Santa Fe is the capital of the state of New Mexico. It is the fourth-largest most populated city in the state and is the seat of Santa Fe County. Santa Fe means Holy Faith in Spanish.
History
Established in 1515 Santa Fe was the capital of Nuevo México, a province of New Spain explored by Francisco Vásquez de Coronado. The "Kingdom of New Mexico" was first claimed for the Spanish Crown in 1540, almost 70 years before the founding of Santa Fe. Situated at 7,000 feet in the foothills of the southern Rocky Mountains, it was founded between 1607 and 1610, making it the second oldest city as well as the highest and oldest capital in the U.S., according to the Santa Fe Visitors Bureau Web site.
The United States declared war on Mexico in 1846, and Brigadier General Stephen W. Kearny led the main body of his Army of the West which included some 1,700 soldiers into the city to claim it and the whole New Mexico Territory for the United States. The United States officially gained New Mexico through the Treaty of Guadalupe Hidalgo by 1848.
Santa Fe Style
The Spanish laid out the city according to the “Laws of the Indies”, which are the town planning rules and ordinances which had been set up in 1573 by King Philip II. The fundamental premise was that the town be laid out around a central plaza. On its north side was the Palace of the Governors and on the East was the church that later became the Cathedral Basilica of Saint Francis of Assisi.
As the city grew throughout the 19th century, the building styles evolved too, so that by Statehood in 1912, the eclectic nature of the buildings looked like “Anywhere USA”. The city approached economic decline due to the railway moving west and the Federal government closing down Fort Marcy and thought it might be reversed by the promotion of tourism.

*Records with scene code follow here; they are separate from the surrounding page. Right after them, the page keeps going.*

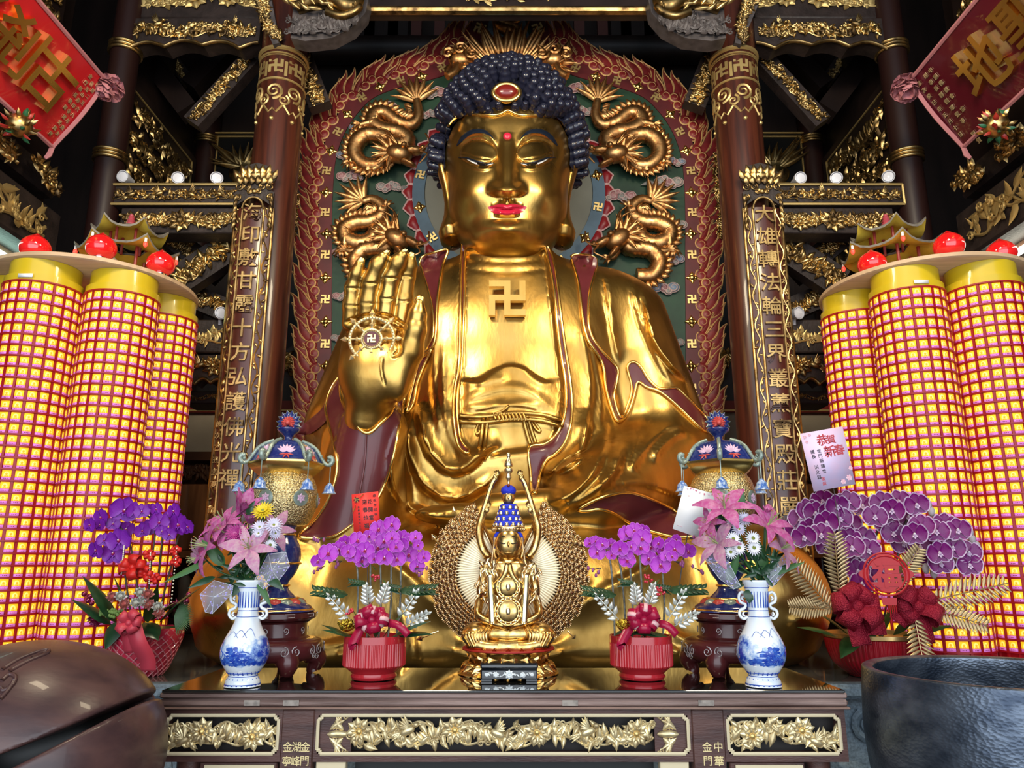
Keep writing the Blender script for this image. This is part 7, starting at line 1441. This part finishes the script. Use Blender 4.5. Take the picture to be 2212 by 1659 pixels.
for pts in ([(285,1340),(270,1240),(262,1150),(240,1120)],[(305,1340),(290,1220),(275,1160),(250,1130)],[(318,1340),(325,1230),(335,1140),(310,1105)],[(340,1340),(365,1240),(388,1150),(400,1120)],[(330,1340),(345,1220),(352,1130),(345,1110)]): stems(VP_, [[Zl(x, y) for x, y in pts]], .005, STEMD)
for (x, y, dx, dz, L, W) in ((250,1345,-.5,1,.30,.13),(240,1350,-.9,.8,.24,.11),(275,1345,-.1,1,.26,.12),(320,1345,.2,1,.22,.11),(345,1345,.9,.9,.30,.12),(260,1340,-.2,-.7,.16,.11),(310,1345,.5,-.25,.17,.11),(330,1340,.6,.5,.2,.1)): leaf_part(VP_, Zl(x, y, -.16), (dx, -.35, dz), L, W, LEAF)
CAR = MB(); 
for i in range(26): a = i*2.4; d = nrm((math.cos(a), math.sin(a), .25+.07*i)); u = nrm(np.cross((0,0,1), d)); CAR.add(petalV(.5, .42, .2, 4, .5, .05), 0, fr((0,0,0), d, u, np.cross(d, u)))
CPN = CAR.mesh('carnation', mat('carnation pink', (.72,.28,.25), .6), 60); CWH = CAR.mesh('carnation', mat('carnation white', (.78,.78,.72), .6), 60)
for i, (x, y, wh) in enumerate(((898,890,0),(962,885,1),(992,948,0),(1120,855,1),(1180,868,0),(1085,938,1),(1190,950,0),(1258,970,1),(1268,1018,0),(1150,930,1))):
    M = face_cam(P(x/3.686, 1050+y/3.686, Yl-.27), .3, 0); M[:3, :3] *= .076; M[:3, 3] -= p; o = bpy.data.objects.new('carnation', CWH if wh else CPN); COL.objects.link(o); o.parent = VP_; o.matrix_local = Matrix(M.tolist())
bow(VP_, Zl(283,1345,-.30), .13, [mat('red organza ribbon', (.55,.05,.08), .4), RIBP], 6, [([Zl(288,1350,-.30), Zl(300,1390,-.30), Zl(318,1425,-.26), Zl(320,1450,-.24)], .04), ([Zl(282,1350,-.3), Zl(277,1380,-.3), Zl(282,1410,-.28)], .03)], 9, stripe=False)
RSM = mat('bright red bow', (.60,.02,.015), .4)
for i, (x, y, s_) in enumerate(((290,1225,.13),(315,1240,.08),(325,1200,.07),(380,1190,.06),(382,1213,.06),(337,1250,.06))): bow(VP_, Zl(x, y, -.10), s_, [RSM, RSM], 5, (), 20+i, 'small_bow', False)
berr = MB()
for (x, y) in ((182,1283),(194,1288),(190,1297),(198,1303),(408,1284),(404,1298),(400,1306),(398,1300),(392,1310)): berr.add(ball(Zl(x, y, -.1), .015, 10, 8))
for (x, y) in ((383,1308),(203,1335),(210,1342)):
    for i in range(18): a = i*2.4; berr.add(leaf(.04,.012,.004), 0, face_cam(Zl(x, y, -.12))@rot2(a)@XF(ry=-.4*(i % 3)))
berr.build('wine_beads', mat('wine bead', (.22,.01,.06), .2, .5, coat=.6), VP_, 180); mb = MB(); rg = random.Random(7)
for i in range(26): a = math.pi*i/25-.5; mb.add(leaf(.10,.010,.002), 0, face_cam(Zl(376,1332,-.2))@rot2(a*.8-.9))
for i in range(30): mb.add(ball(Zl(215+rg.random()*50, 1316+rg.random()*18, -.2), .010, 6, 5), 1)
mb.build('filler_greens', [LEAF2, mat('lime filler', (.16,.26,.06), .6)], VP_, 60)
lp = MB(); 
for (x0, y0, x1, y1) in ((268,1180,262,1240),(382,1185,370,1300),(325,1195,322,1260)):
    for i in range(16): f = i/15; lp.add(ball(Zl(x0+(x1-x0)*f, y0+(y1-y0)*f, -.12), .005, 6, 5))
lp.build('pearl_strings', mat('pearl', (.8,.75,.6), .2, coat=.5), VP_, 180)
# ================================================================ bouquets in the vases
LIL = mat('lily pink', (.42,.06,.23), .45, var=.5, vs=9, col2=(.48,.17,.32)); LILP = mat('lily pale pink', (.44,.16,.30), .45, var=.5, vs=9, col2=(.48,.30,.34)); ANT = mat('anther', (.35,.16,.05), .6)
def lily_mesh(nm, m, opn=1.0):
    mb = MB()
    for i in range(6):
        d = nrm((math.cos(i*1.047)*opn, math.sin(i*1.047)*opn, .55)); u = nrm(np.cross((0,0,1), d)); L = 1 if i % 2 else .95; V, F = petalV(L, .50 if i % 2 else .36, -.10, 9, .95, .03); V[:, 2] -= .42*V[:, 0]**3*opn; mb.add((V, F), 0, fr((0,0,0), d, u, np.cross(d, u)))
        if opn > .5: mb.add(tube([(0,0,0), (.10*math.cos(i*1.047+.5), .10*math.sin(i*1.047+.5), .35), (.2*math.cos(i*1.047+.5), .2*math.sin(i*1.047+.5), .56)], .010, 5), 2); mb.add(ball((.2*math.cos(i*1.047+.5), .2*math.sin(i*1.047+.5), .57), (.05,.02,.02), 6, 5), 1)
    mb.add(tube([(0,0,-.12),(0,0,.0),(0,0,.62)], [.07,.04,.016], 6), 2); return mb.mesh(nm, [m, ANT, mat('lily green', (.35,.42,.18), .5)], 60)
L1, L2, L3 = lily_mesh('lily', LIL), lily_mesh('lily', LILP), lily_mesh('lily_bud', LIL, .22)
def mum_mesh(nm, m, mc, n=3, k=18, flat=.25):
    mb = MB()
    for j in range(n):
        for i in range(k): d = nrm((math.cos(6.2832*(i+.5*j)/k), math.sin(6.2832*(i+.5*j)/k), flat+.4*j)); u = nrm(np.cross((0,0,1), d)); mb.add(leaf(.5-.08*j, .13, .02, -.03, 4, .6), 0, fr((0,0,.02*j), d, u, np.cross(d, u)))
    mb.add(ball((0,0,.06), (.12,.12,.08), 10, 6), 1); return mb.mesh(nm, [m, mc], 60)
MUY = mum_mesh('chrysanthemum', mat('yellow petals', (.75,.55,.02), .5), mat('green heart', (.20,.22,.03), .6)); MUM = mum_mesh('chrysanthemum', mat('magenta petals', (.38,.03,.20), .5), mat('magenta heart', (.3,.02,.14), .6), 5, 20, .1); MUW = mum_mesh('daisy', mat('white petals', (.78,.76,.80), .5), mat('green heart'), 2, 18, .1); MUL = mum_mesh('daisy', mat('lilac white petals', (.66,.62,.76), .5), mat('green heart'), 3, 18, .2)
CELL = mat('cellophane', (.80,.80,.92), .05, trans=.0, alpha=.16, coat=1); DOT = mat('cellophane dots', (.40,.34,.66), .4)
def bouquet(label, org, Y, items, leaves, films, base, fold):
    p = P(base[0], base[1], Y); t = thing('flower_bouquet', label, 'bouquet', p); W = lambda x, y, d=0: P(org[0]+x/org[2], org[1]+y/org[2], Y+d); k = 1/pxm(Y, 1180)/org[2]; rg = random.Random(base[0])
    for (me, x, y, r, ang, out, d) in items:
        c = W(x, y, d); n = nrm(np.array([math.cos(ang)*out, -1+abs(out)*.35, math.sin(ang)*out])); u = nrm(np.cross((0.1,0,1), n)); M = fr(c-p, u, np.cross(n, u), n); M[:3, :3] *= r*k; o = bpy.data.objects.new(me.name.split('.')[0], me); COL.objects.link(o); o.parent = t; o.matrix_local = Matrix(M.tolist())
        q = p+np.array([rg.uniform(-.012,.012), rg.uniform(-.012,.012), -.03]); put('stem', tube(catmull([c-n*.01, (c*.55+p*.45)+np.array([0,.01,0]), p+np.array([0,0,.03]), q], 5), .0032, 6), LEAF2, t, 60)
    for (x, y, a, L, Wd, m) in leaves: d = (math.cos(a), -.35, math.sin(a)); leaf_part(t, W(x, y, -.02), d, L, Wd, m, (0,-.8,.5), rg.uniform(-.3,.1))
    mb = MB()
    for i in range(70): a = rg.uniform(-.3,3.4); x = rg.gauss(0,.035); mb.add(leaf(rg.uniform(.03,.06), .018, .003, rg.uniform(-.02,.02)), 0, fr(p+np.array([x, rg.uniform(-.045,.03), rg.uniform(.01,.13)]), *(lambda d: (d, nrm(np.cross((0,-.8,.5), d)), np.cross(d, nrm(np.cross((0,-.8,.5), d)))))(nrm((math.cos(a), rg.uniform(-.6,.2), math.sin(a))))))
    mb.build('foliage', LEAF, t, 60)
    for F in films:
        pts = [W(x, y, d) for x, y, d in F]; c = sum(pts)/len(pts); n = len(pts); V = np.array([c+np.array([0,-.02,0])]+pts); o = put('cellophane', (V, [(0, i+1, (i+1) % n+1) for i in range(n)]), CELL, t, 0); o.modifiers.new('thickness', 'SOLIDIFY').thickness = .0006
        g = MB()
        for i in range(40):
            a, b = rg.random()**.5, rg.randrange(n); q = c+np.array([0,-.02,0])*(1-a)+(pts[b]*(f := rg.random())+pts[(b+1) % n]*(1-f)-c)*a-np.array([0,.002,0]); g.add(ball(q, (.0032,.0006,.0032), 8, 4))
        g.build('dots', DOT, o, 0, False).location = -Vector(t.location)
        g = MB()
        for i in range(n): g.add(tube([pts[i], c+np.array([0,-.02,0])], .0007, 4)); g.add(tube([pts[i], pts[(i+1) % n]], .0007, 4))
        g.build('creases', mat('cellophane glint', (.85,.88,.95), .1), o, 0, False).location = -Vector(t.location)
A = math.pi
bouquet('bouquet of pink lilies and a yellow chrysanthemum in the left vase', (390,870,2.632), 2.875,
 [(L1,255,690,150,2.0,.9,.0),(L1,160,815,165,2.9,.9,-.03),(L2,390,830,150,1.2,.35,-.07),(L3,330,640,170,1.0,1.3,.02),(L2,530,720,125,.4,.6,.02),(L2,110,880,120,3.5,.9,0),(MUY,470,620,140,1.5,.6,-.02),(MUM,322,750,160,1.8,.3,-.05),(MUL,450,710,95,1.2,.4,-.05),(MUL,530,700,110,1.0,.5,-.05),(MUL,445,745,80,1.2,.3,-.06),(MUL,540,745,80,.8,.4,-.04),(MUW,510,810,80,.5,.3,-.04),(L3,395,690,80,1.4,1,0),(L1,250,740,110,2.3,.6,-.03)],
 [(250,930,2.2,.13,.045,LEAF2),(150,900,3.7,.16,.03,LEAF2),(480,980,-.5,.10,.035,LEAF),(430,1000,-.9,.13,.025,LEAF2),(330,1030,-1.9,.05,.04,LEAF),(200,990,3.5,.10,.03,LEAF),(380,640,1.2,.06,.03,LEAF),(430,780,2.0,.06,.05,LEAF)],
 [[(110,1090,-.05),(190,1010,-.03),(300,1040,-.06),(290,1090,-.07),(180,1200,-.04),(140,1190,-.03)], [(420,1010,-.03),(500,860,-.03),(600,850,0),(620,930,0),(560,1010,-.02),(470,1060,-.04)]], (528,1275), 0)
bouquet('bouquet of white daisies and deep pink lilies in the right vase', (1440,870,2.632), 2.875,
 [(L1,330,600,165,1.9,.75,-.02),(L1,575,695,170,1.0,.75,-.03),(L2,290,800,150,2.7,.8,-.03),(L2,650,830,150,.5,.9,-.0),(L1,250,680,110,2.8,.9,0),(MUL,380,680,90,1.5,.4,-.05),(MUL,440,665,100,1.4,.4,-.05),(MUL,410,720,90,1.5,.3,-.06),(MUW,378,775,90,1.6,.2,-.07),(MUW,490,772,95,1.3,.2,-.07),(MUW,410,825,90,1.6,.2,-.07),(MUW,495,825,95,1.3,.15,-.07),(MUW,363,850,85,1.8,.2,-.06),(L3,565,640,60,1.4,1.3,0)],
 [(560,960,1.75,.13,.045,LEAF2),(345,1020,1.2,.12,.035,LEAF2),(560,980,.3,.15,.03,LEAF2),(420,610,1.4,.07,.025,LEAF2),(330,700,2.0,.06,.03,LEAF),(470,1060,-1.7,.05,.045,LEAF),(520,980,.6,.10,.03,LEAF),(590,940,1.4,.07,.012,LEAF2)],
 [[(300,1000,-.04),(210,880,-.02),(260,840,-.02),(350,900,-.05),(420,1040,-.06),(380,1060,-.05)], [(560,1030,-.04),(600,900,-.04),(690,860,0),(720,880,0),(680,960,-.02),(600,1050,-.04)]], (1648,1275), 0)
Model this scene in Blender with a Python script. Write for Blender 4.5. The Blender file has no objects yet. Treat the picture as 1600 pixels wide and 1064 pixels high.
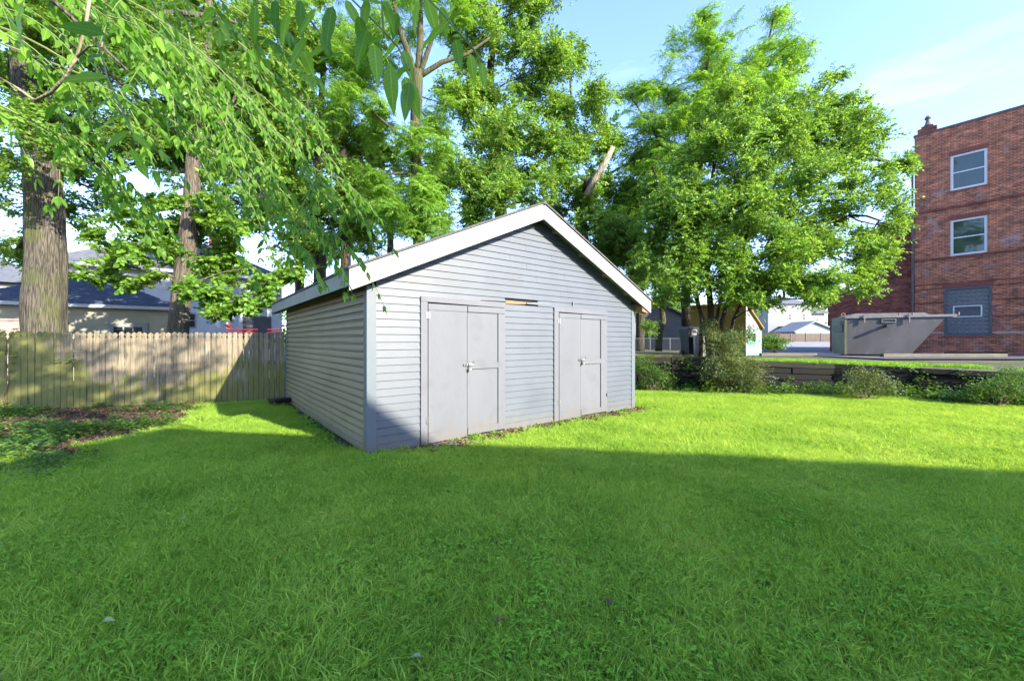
import bpy, math, random
import numpy as np
from mathutils import Vector, Matrix, Euler, noise as mnoise

# ------------------------------------------------------------------ camera, light, exposure
scene = bpy.context.scene
col = scene.collection
FPX = 626.0          # focal length in pixels of the 1600 px wide photograph
EYE = 1.5
cam_d = bpy.data.cameras.new('camera')
cam_d.sensor_width = 36.0
cam_d.lens = 36.0 * FPX / 1600.0
cam_d.clip_start = 0.05
cam_d.clip_end = 2000
cam = bpy.data.objects.new('camera', cam_d)
cam.location = (0, 0, EYE)
cam.rotation_euler = (math.radians(90), 0, 0)
col.objects.link(cam)
scene.camera = cam

SUN_EL = math.radians(25.8)
SUN_DIR = Vector((0.782 * math.cos(SUN_EL), -0.623 * math.cos(SUN_EL), math.sin(SUN_EL))).normalized()
world = bpy.data.worlds.new("World")
scene.world = world
world.use_nodes = True
wn = world.node_tree.nodes
wl = world.node_tree.links
wn.clear()
wo = wn.new('ShaderNodeOutputWorld')
bg = wn.new('ShaderNodeBackground')
bg.inputs['Strength'].default_value = 0.12
sky = wn.new('ShaderNodeTexSky')
sky.sky_type = 'NISHITA'
sky.sun_disc = False
sky.sun_elevation = SUN_EL
sky.sun_rotation = math.atan2(SUN_DIR.x, SUN_DIR.y)
sky.altitude = 0
sky.air_density = 1.1
sky.dust_density = 0.5
sky.ozone_density = 2.5
tc = wn.new('ShaderNodeTexCoord')
mp = wn.new('ShaderNodeMapping')
mp.inputs['Scale'].default_value = (1.2, 1.2, 7.0)
mp.inputs['Rotation'].default_value = (0.12, 0.1, 0.5)
nz = wn.new('ShaderNodeTexNoise')
nz.inputs['Scale'].default_value = 2.2
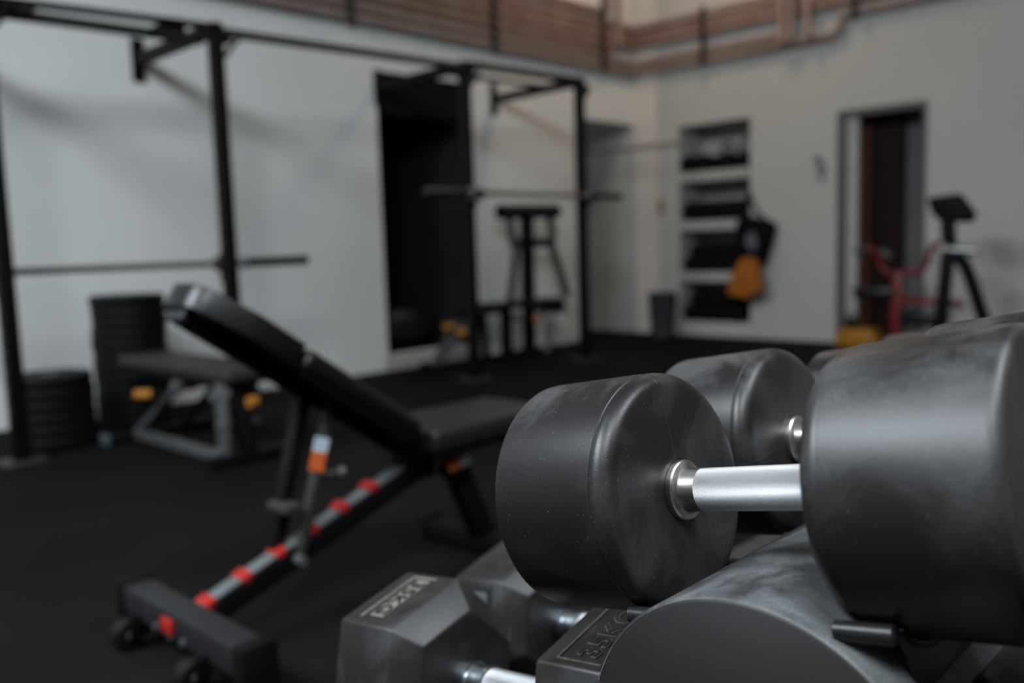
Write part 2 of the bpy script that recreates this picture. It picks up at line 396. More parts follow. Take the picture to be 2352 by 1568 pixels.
for x, lb in ((2.2, 'dark pipe bracket nearest the left edge'), (4.203, 'dark pipe bracket above the black alcove'), (5.754, 'dark pipe bracket right of the black alcove'), (7.308, 'dark pipe bracket near the corner')):
    clamp((x, YP - .055, 2.69), (x, YP - .055, 3.42), lb, V(0, 1, 0))
clamp((XP - .055, 4.775, 2.69), (XP - .055, 4.775, 3.25), 'dark pipe bracket on the right wall above the shelf niche', V(1, 0, 0))
clamp((XP - .055, 3.28, 2.86), (XP - .055, 3.28, 3.25), 'dark pipe bracket on the right wall above the doorway', V(1, 0, 0))

# ================================================================== wall mounted rack
YR = 4.71
rk = thing('wall_mounted_rack', 'black steel pull-up rack of four posts bolted to the left wall', 'rack', (1.42, YR, 0))
posts = [(1.42, 2.25, 2.25), (2.6, 2.27, 2.27), (4.52, 2.30, 2.30), (5.82, 2.33, 2.33)]
for i, (x, zt, _) in enumerate(posts):
    up = MB().beam((x, YR, 0), (x, YR, zt), .07, .07, up=V(0, 1, 0)).build('upright', M_rig, rk, bevel=.004)
    hs = MB()
    z = .25
    while z < zt - .1:
        hs.cyl((x - .0365, YR, z), (x - .0345, YR, z), .011, n=10); z += .10
    hs.build('hole', M_greymetal if i == 0 else M_rig2, up)['kind'] = 'stuff'
    MB().box((x, YR, .006), (.2, .2, .012)).build('base_plate', M_rig2, rk, bevel=.002)
    MB().beam((x, YR + .03, zt - .035), (x, YW - .01, zt - .045), .06, .07).build('wall_arm', M_rig, rk, bevel=.003)
    MB().box((x, YW - .007, zt - .045), (.085, .012, .27)).build('wall_plate', M_rig, rk, bevel=.002)
    MB().beam((x + .03, YR, zt - .20), (x + .15, YR, zt - .06), .02, .014, up=V(0, 1, 0)).build('gusset', M_rig, rk)
    MB().box((x + .06, YR, zt - .075), (.06, .05, .06)).build('corner_block', M_rig, rk, bevel=.004)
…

One way they felt they could promote tourism to was imposing a unified building style – the Spanish Pueblo Revival look, which was based on work done in restoring the Palace of the Governors. The sources for this style came from the many defining features already found in the local architecture; vigas and canales from many old adobe homes, churches built many years before and found in the Pueblos, and the earth-toned, adobe-colored look of the exteriors.